Profiting from the long view

24 February 2010

We can measure and analyse accumulated superconducting RF (SRF) operating experience in broad, high-level terms using the “cryomodule century”, or CC. Ten cryomodules operating for a decade, or 50 of them operating for two years, yield 1 CC. In the past, Tristan at KEK and HERA at DESY each accumulated more than 1 CC, and LEP-II accumulated nearly 4 CC. KEK-B, Cornell, and the Tesla Test Facility/FLASH have each accumulated a large fraction of 1 CC. In addition, well over half of the world’s SRF operating experience has taken place at two US Department of Energy nuclear-physics facilities: ATLAS at Argonne National Laboratory and the Continuous Electron Beam Accelerator Facility (CEBAF) at Jefferson Lab.

Although a mere 25 years old – including more than 15 years of running SRF in CEBAF – Jefferson Lab has, in this sense, accumulated many centuries’ worth of operating experience, about 6 CC. This experience has made it possible for CEBAF to operate at energies exceeding 6 GeV, 50% above its design energy. These energies resulted from a refurbishment programme that sought to improve the 10 lowest-performing cryomodules of the 42¼ installed at CEBAF. Refurbishment involved fixing problems in the SRF accelerating cavities inside the cryomodules, applying the latest advances in SRF science and technology. Each of the 10 refurbished cryomodules has performed at least 50% better than the best of the original complement – at two and a half times the original specification.

In Hamburg, the European XFEL project will in its first decade yield more than 10 CC, roughly comparable to today’s combined world total. The main linacs of the International Linear Collider (ILC), however, will require cryomodules for some 16,000 SRF cavities. ILC’s first decade will yield some 186 CC – more than an order of magnitude greater than the world’s present total or XFEL’s projected total. What challenges will confront those who seek to operate the ILC and other future machines over long periods?

At Jefferson Lab, ILC’s order-of-magnitude scale-up calls to mind the SRF pioneering of CEBAF, itself an order-of-magnitude scale-up from seminal SRF R&D that was conducted mainly at Cornell, KEK, DESY, and earlier at Stanford University. In the effort to head off or pre-compensate for operational difficulties, CEBAF’s scale-up challenges included higher-order modes, overall reliability in a many-cryomodule system and the fact that the beams to be accelerated had distinct properties not previously engaged. Yet, even though these and countless other pre-operational questions were attacked, actual practice, year in and year out, has turned up much that was simply unforeseen, and was probably unforeseeable. As a result, in CEBAF’s decade and a half of operating, about 1.5 refurbishments have been necessary per CC. Extrapolated, that would imply about 30 per year for the ILC.

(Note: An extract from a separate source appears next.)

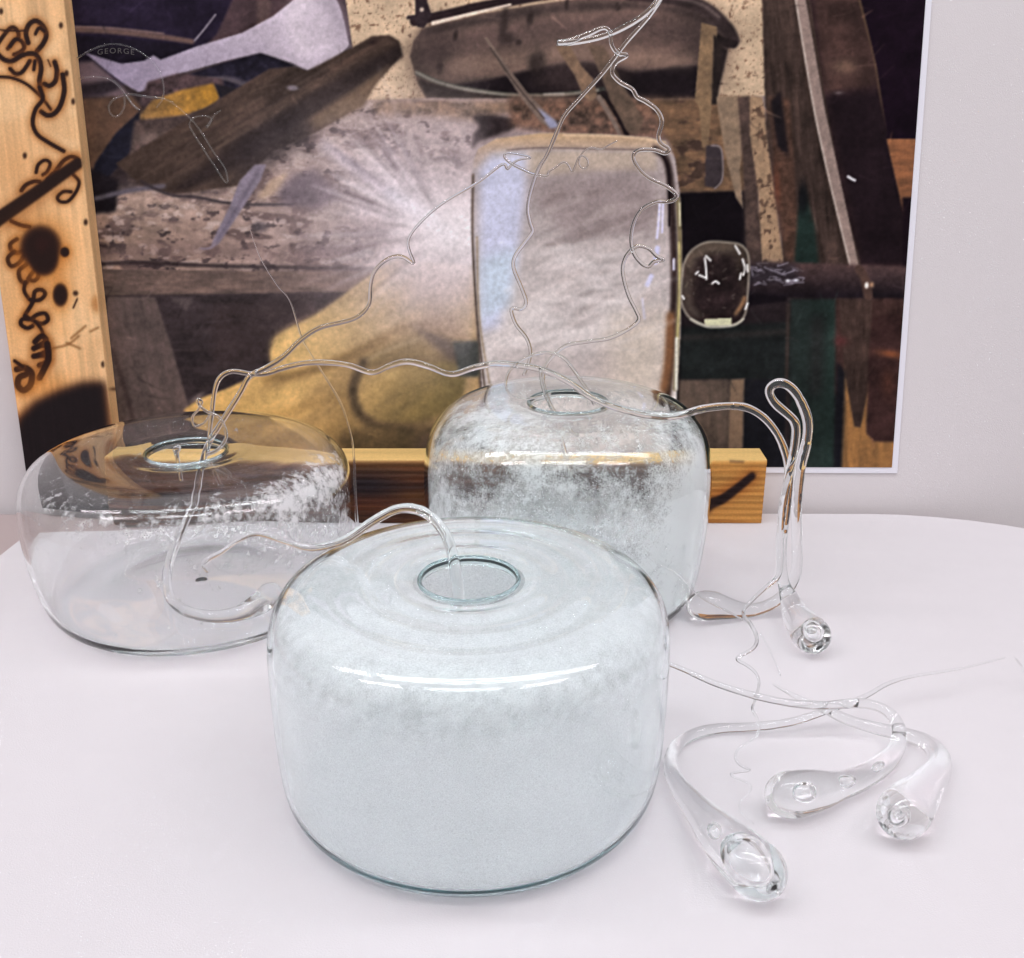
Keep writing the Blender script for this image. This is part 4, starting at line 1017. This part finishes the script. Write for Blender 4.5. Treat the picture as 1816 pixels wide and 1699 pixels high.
Cp = [(1580, 1466, 't', .0165), (1594, 1450, 't', .0165), (1612, 1430, 't', .0162), (1640, 1396, 't', .0120), (1663, 1366, 't', .0088), (1664, 1338, 't', .0072), (1642, 1316, 't', .0060), (1605, 1303, 't', .0050),
      (1560, 1293, ('z', .009), .0044), (1510, 1279, ('z', .013), .0038), (1462, 1258, ('z', .018), .0030), (1425, 1242, ('z', .022), .0022), (1395, 1227, ('z', .026), .0014), (1372, 1214, ('z', .028), .0008)]
dC = glass_line('glass_drop', Cp, 'round glass drop farthest right, facing the viewer end on', 'glass drop', GD, 24, 7, 3, tip=True)
p_, a_ = inside(1600, 1440, 1588, 1452, .019); bubble(dC, p_, .0055, a_, 1.3, 7)
# drop by the jar with the long tail over to the left jar
Dp = [(1462, 1143, 't', .0155), (1450, 1134, 't', .0157), (1432, 1118, 't', .0155), (1412, 1090, 't', .0122), (1400, 1062, ('z', .018), .0086), (1390, 1035, .842, .0052), (1386, 1000, .845, .0044), (1388, 950, .848, .0040),
      (1396, 890, .850, .0038), (1399, 840, .853, .0036), (1390, 795, .852, .0034), (1372, 760, .850, .0033), (1345, 733, .846, .0033), (1310, 720, .840, .0033), (1250, 724, .831, .0032), (1190, 739, .826, .0032), (1120, 730, .832, .0031),
      (1055, 708, .845, .0030), (1010, 678, .856, .0029), (965, 657, .864, .0028), (920, 648, .87, .0027), (880, 645, .872, .0027), (840, 652, .875, .0026), (800, 664, .88, .0025), (760, 650, .88, .0026), (722, 641, .885, .0026),
      (690, 649, .885, .0025), (660, 661, .89, .0024), (620, 648, .89, .0024), (580, 643, .89, .0024), (540, 644, .89, .0023), (500, 653, .89, .0023), (470, 663, .89, .0022), (443, 663, .885, .0022), (412, 658, .880, .0021),
      (391, 668, .878, .0021), (381, 692, .878, .0020), (375, 738, .880, .0019), (371, 775, .884, .0018), (369, 806, .886, .0016)]
dD = glass_line('glass_drop', Dp, 'glass drop below the tall loop, its long wavy tail reaching over to the left jar', 'glass drop', GD, 20, 7, 4, tip=True)
p_, a_ = inside(1448, 1128, 1434, 1114, .019); bubble(dD, p_, .0062, a_, 1.3, 9)
Ep = [(1222, 1080, 't', .0130), (1240, 1075, 't', .0132), (1265, 1074, 't', .0130), (1300, 1080, 't', .0088), (1335, 1082, 't', .0060), (1370, 1070, ('z', .012), .0052), (1396, 1048, ('z', .022), .0050), (1412, 1012, .85, .0048), (1413, 960, .85, .0047), (1412, 900, .85, .0046),
      (1419, 830, .85, .0045), (1430, 785, .85, .0044), (1432, 745, .85, .0043), (1416, 704, .85, .0042), (1396, 682, .85, .0041), (1377, 679, .85, .0040), (1363, 692, .85, .0040), (1373, 714, .85, .0039), (1395, 733, .848, .0039), (1411, 752, .846, .0038),
      (1409, 792, .844, .0037), (1399, 840, .842, .0036), (1388, 900, .838, .0035), (1383, 960, .835, .0034), (1383, 1000, .832, .0030), (1379, 1024, .83, .0024), (1360, 1040, .825, .0019), (1335, 1063, .82, .0016), (1317, 1086, ('z', .018), .0015),
      (1331, 1106, ('z', .020), .0016), (1342, 1130, ('z', .020), .0016), (1336, 1150, ('z', .020), .0015), (1305, 1168, ('z', .016), .0012), (1322, 1178, ('z', .016), .0012), (1341, 1194, ('z', .016), .0011), (1346, 1214, ('z', .016), .0011), (1338, 1244, ('z', .020), .0010),
      (1334, 1258, ('z', .025), .0009), (1344, 1276, ('z', .025), .0009), (1345, 1300, ('z', .022), .0009), (1333, 1312, ('z', .018), .0008), (1311, 1325, ('z', .016), .0008), (1303, 1345, ('z', .014), .0008), (1318, 1361, ('z', .013), .0008), (1334, 1366, ('z', .012), .0007),
      (1292, 1372, ('z', .012), .0007), (1311, 1382, ('z', .011), .0006), (1334, 1393, ('z', .010), .0006), (1325, 1410, ('z', .008), .0005), (1311, 1422, ('z', .006), .0005), (1313, 1440, ('z', .004), .0004), (1336, 1460, ('z', .0015), .0004)]
dE = glass_line('glass_drop', Ep, 'glass drop tucked beside the back jar, its tail rising into a tall narrow loop', 'glass drop', GD, 18, 7, 5, tip=True)
# tail hooked out of the milky jar, its drop lying inside
Fp = [(862, 1356, .59, .015), (852, 1335, .595, .015), (842, 1300, .598, .012), (834, 1250, .600, .007), (826, 1170, .600, .0046), (816, 1080, .600, .0040), (808, 1010, .603, .0038), (796, 962, .607, .0036), (778, 930, .613, .0034), (748, 906, .622, .0033), (706, 902, .632, .0032), (660, 925, .642, .0031), (610, 958, .650, .0029),
      (552, 972, .652, .0026), (505, 960, .652, .0023), (458, 946, .650, .0019), (424, 957, .646, .0015), (392, 980, .642, .0016), (370, 990, .64, .0020), (359, 1002, .638, .0021), (367, 1012, .637, .0016)]
dF = glass_line('glass_drop', Fp, 'glass tail hooked out of the milky jar and reaching left past its rim', 'glass drop', GD, 14, 7, 6, tip=True)
# drop whose tail leaves the left jar and climbs to the squiggle before the poster
Gp = [(490, 1044, 'f', .0115), (476, 1056, 'f', .0115), (452, 1074, 'f', .0095), (415, 1089, 'f', .0065), (370, 1092, 'f', .0055), (325, 1080, 'f', .0050), (300, 1055, ('z', .014), .0046), (297, 1010, ('z', .040), .0042), (318, 950, .868, .0038), (345, 880, .875, .0034), (358, 825, .879, .0030), (370, 786, .879, .0027), (396, 744, .877, .0025), (428, 693, .877, .0024), (442, 667, .880, .0023),
      (470, 653, .885, .0023), (502, 633, .89, .0022), (532, 604, .895, .0021), (565, 582, .9, .0020), (600, 573, .9, .0019), (633, 563, .9, .0018), (655, 540, .9, .0017), (657, 508, .9, .0016), (666, 478, .9, .0016), (690, 458, .9, .0017), (714, 455, .9, .0018), (736, 470, .9, .0014), (727, 448, .9, .0012),
      (724, 425, .9, .0011), (745, 395, .9, .0012), (786, 360, .9, .0012), (850, 322, .9, .0012), (894, 289, .9, .0011), (898, 304, .9, .0012), (905, 294, .9, .0010), (920, 283, .9, .0009), (946, 280, .9, .0008), (900, 271, .9, .0009), (892, 277, .9, .0010), (906, 290, .9, .0012), (924, 299, .9, .0014), (947, 310, .9, .0012)]
Hh = [(953, 309), (966, 313), (975, 312), (969, 306), (985, 298), (1001, 285), (1012, 300), (1014, 309), (1022, 290), (1029, 274), (1043, 283), (1043, 296), (1035, 301), (1026, 293), (1029, 276), (1036, 267), (1052, 260), (1064, 267), (1078, 258), (1094, 250)]
Gp = Gp + [(u, v, .9 - .0004 * i, .0010 - .0005 * i / 19) for i, (u, v) in enumerate(Hh)]
dG = glass_line('glass_drop', Gp, 'glass drop lying inside the left jar, its tail climbing in waves before the poster', 'glass drop', GD, 12, 6, 7, tip=True)
# tall folded thread out of the back jar
Tp = [(1010, 832), (1000, 788), (985, 742), (970, 702), (963, 672), (972, 642), (1002, 614), (1042, 606), (1080, 600), (1112, 585), (1132, 568), (1128, 552), (1116, 528), (1107, 500), (1104, 474), (1112, 452), (1130, 437), (1150, 441), (1164, 454), (1176, 461), (1160, 464), (1149, 473), (1134, 464), (1122, 445), (1119, 420),
      (1125, 392), (1140, 370), (1164, 358), (1182, 358), (1196, 354), (1200, 345), (1181, 330), (1150, 315), (1131, 296), (1123, 277), (1134, 266), (1160, 266), (1180, 272), (1186, 264), (1172, 254), (1168, 240), (1174, 215), (1165, 195), (1145, 180), (1130, 172), (1121, 158), (1100, 146), (1086, 130), (1091, 112), (1112, 98), (1096, 95),
      (1085, 80), (1081, 56), (1068, 50), (1040, 62), (1010, 73), (988, 76), (1018, 75), (1070, 64), (1115, 44), (1150, 20), (1174, -8), (1152, 28), (1110, 76), (1070, 128), (1030, 172), (1001, 205), (985, 240), (970, 275), (954, 302), (940, 345), (936, 372), (940, 395), (944, 411), (930, 431), (913, 455), (911, 476),
      (924, 508), (933, 535), (925, 548), (907, 548), (915, 575), (934, 600), (941, 625), (936, 648), (929, 664)]
glass_line('glass_thread', [(u, v, .890, .0017 if i < 50 else (.0022 if 53 < i < 62 else .0016)) for i, (u, v) in enumerate(Tp)], 'tallest glass thread, kinked and folded over at the top, rising from the back jar', 'glass thread', GT, 10, 5, 9)
glass_line('glass_thread', rr([(1053, 716, .868), (1040, 690, .868), (1020, 660, .868), (1003, 638, .866), (985, 628, .866), (960, 626, .868), (930, 636, .87), (905, 656, .872), (897, 680, .874), (904, 699, .876), (922, 708, .878), (946, 706, .880), (976, 698, .884)], .0015, .0010), 'small open loop of glass thread above the rim of the back jar', 'glass thread', GT, 8, 6, 10)
glass_line('glass_thread', rr([(958, 655, .86), (961, 680, .865), (970, 706, .872), (986, 733, .87), (1003, 753, .862), (1023, 771, .855)], .0014, .0017), 'short straight glass thread slanting into the hole of the back jar', 'glass thread', GT, 8, 6, 11)
# fine upright thread between left and front jars
glass_line('glass_thread', [(637, 962, 't', .0017), (634, 935, .985, .0018), (630, 880, .98, .0015), (627, 800, .975, .0011), (619, 758, .97, .0008), (604, 714, .965, .0012), (575, 665, .96, .0010), (548, 622, .955, .0006), (534, 596, .95, .0009), (515, 535, .945, .0006), (492, 506, .94, .0006), (466, 465, .935, .0005), (453, 435, .93, .0004), (444, 408, .93, .0003)],
           'hair-thin upright glass thread standing in the gap behind the milky jar', 'glass thread', GT, 8, 6, 12)
# threads near the board
glass_line('glass_thread', rr([(132, 141, 'w'), (165, 136, 'w'), (196, 141, 'w'), (214, 156, 'w'), (234, 184, 'w'), (248, 196, 'w'), (236, 186, 'w'), (222, 168, 'w'), (221, 188, 'w'), (211, 205, 'w'), (199, 205, 'w'), (193, 190, 'w'), (202, 176, 'w'), (228, 167, 'w'), (262, 172, 'w'), (300, 179, 'w'), (346, 219, 'w'), (378, 268, 'w'), (400, 300, 'w'), (402, 325, 'w'),
           (376, 287, 'w'), (347, 242, 'w'), (336, 221, 'w'), (346, 208, 'w'), (365, 206, 'w'), (376, 212, 'w'), (366, 226, 'w'), (380, 205, 'w'), (391, 196, 'w')], .0012, .0009), 'curled hair-thin glass thread hanging over the dark plank in the poster', 'glass thread', GT, 6, 5, 13)
glass_line('glass_thread', rr([(132, 106, 'w'), (168, 86, 'w'), (205, 78, 'w'), (245, 90, 'w'), (278, 118, 'w'), (290, 150, 'w'), (288, 175, 'w'), (278, 190, 'w')], .0010, .0008), 'arched hair-thin glass thread over the word on the poster', 'glass thread', GT, 6, 6, 14)
# curls at the left jar's hole
glass_line('glass_thread', rr([(368, 806, .872), (388, 796, .868), (401, 776, .866), (398, 756, .866), (386, 738, .866), (367, 730, .866), (353, 718, .866), (350, 708, .866), (358, 712, .866), (352, 726, .866), (341, 740, .866), (345, 756, .866), (362, 750, .866), (371, 736, .866)], .0016, .0008), 'small curled glass thread at the hole of the left jar', 'glass thread', GT, 8, 6, 15)
glass_line('glass_thread', [(322, 852, .870, .0016), (317, 825, .872, .0018), (313, 804, .874, .0022), (313, 798, .875, .0034), (315, 794, .875, .0030)], 'short knobbed glass stub showing through the hole of the left jar', 'glass thread', GT, 10, 6, 16)
# wisps by the back jar
glass_line('glass_thread', rr([(1145, 984, .775), (1165, 1000, .78), (1192, 1012, .79), (1216, 1032, .81), (1238, 1056, ('z', .031)), (1266, 1072, ('z', .032)), (1294, 1086, ('z', .030)), (1316, 1099, ('z', .026))], .0004, .0009), 'wispy glass thread lying across the drop beside the back jar', 'glass thread', GT, 6, 6, 17)
glass_line('glass_thread', rr([(1349, 1124, ('z', .012)), (1362, 1146, ('z', .009)), (1372, 1168, ('z', .006)), (1384, 1197, ('z', .001))], .0009, .0004), 'very short glass wisp lying below the tall loop', 'glass thread', GT, 6, 6, 18)
glass_line('glass_thread', rr([(1800, 1166, ('z', .02)), (1812, 1182, ('z', .02)), (1822, 1200, ('z', .016)), (1835, 1190, ('z', .014))], .0007, .0007), 'tiny glass curl at the right edge of the photo', 'glass thread', GT, 6, 6, 19)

Of course, extrapolations about the ILC and other future SRF machines are inevitably subject to errors. For one thing, experience to date involves operating gradients significantly lower than those planned for the ILC (and for the XFEL, as well). And at CEBAF and other operating SRF machines, most of the post-construction problems have already been corrected. For example, in SRF cavity processing, future accelerator builders won’t have to re-learn the value of high-pressure rinsing, which removes the performance limitation of field emission – and which is helping the ILC high-gradient R&D programme to achieve significantly higher accelerating gradients than past machines have reached.

But both the XFEL and the ILC will push the (current) state of the art just as CEBAF pushed the (then) state of the art. So it is certain that the problems that these future SRF machines are sure to encounter will be new and different. Nevertheless, past experience is all that we have, and we should try to learn from it. Despite the uncertainties, strategies for spares will need to be developed. To maintain the operating gradient, failure rates will need to be estimated. CEBAF had one cryomodule failure per CC, but the failures appeared only after the first 7 years, or the first 3 CC. The failures exposed flaws but new problems are surely coming. CEBAF has also had gradient degradation of 1% per year from new field-emission sites caused by particulates inside the vacuum system. In sum, from our experience, any SRF machine needs to plan for refurbishments at a rate of 1–2 per CC.

In current SRF accelerators, cryomodules are independent, standalone entities that can (with some difficulty) be pulled out for refurbishment. In future SRF accelerators, the need to minimize static heat losses pushes the design toward more integrated accelerator systems, even at the cost of making replacement harder. Yet if extrapolation from current operating experience is valid, it will be important to have the ability to refurbish, which means that it will be necessary to avoid having cryomodules that are difficult to extract. It’s the continuation of a longstanding design conflict: tight integration of systems improves performance, but makes repair harder.

SRF operating experience now has a long standing – many cryomodule centuries of it, in fact. This experience base constitutes an imperfect yet vital tool. And for all of us, there’s profit in looking back in order to see forward.